[Math] Can ZFC prove “false theorems”, and still be consistent? (was “Junk Theorems” follow up)

lo.logic

In Set theories without "junk" theorems? Jacques Carette consider's "junk theorems" of ZFC – theorems which are artifacts of our means of encoding standard mathematical objects into set theory, but don't respect types. For instance, given one encoding of the integers, it is a theorem that the only natural numbers which are functions are 0 and 3.

The examples of junk theorems presented so far all immediately strike you as "junk" – basically there is a type error, and you can immediately recognizer that the junk theorem is the result of mixing types in a way you shouldn't. The theorems are junk, not so much because they are wrong, but because they are not meaningful.

Is it possible for some false and meaningful statement in "normal mathematical language" to be a true statement of ZFC when it is unpackaged?

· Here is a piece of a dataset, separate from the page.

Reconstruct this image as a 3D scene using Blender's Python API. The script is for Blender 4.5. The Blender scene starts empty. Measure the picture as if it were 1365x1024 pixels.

I am imagining some mundane mathematical question, like is the constant function 3 an element of the zero set of some functional F. Unpackaging the set theoretic definitions of all of the terms involved shows that yes, 3 is a member of that set, but in fact F(3) is not zero. Is this possible?
In other words, should we trust automated theorem provers?

Best Answer

With the constraints you have imposed, the answer is negative. In practice, mathematicians write "normal mathematical statements" in a type theory which is then interpreted into ZFC. Because the interpretation is sound (if something is derivable in type theory then its interpretation is derivable in ZFC) we will never see the sort of phenomenon you are looking for.

Of course, to make my answer a bit more water-tight I would have to explain what the supposed type theory is. I am imaginging something like a dependent type system (with a type universe to distinguish sets and classes, inductive and coinductive types, powertypes, full subset types, etc.) with a first-order classical logic. This would cover most of what mathematicians do.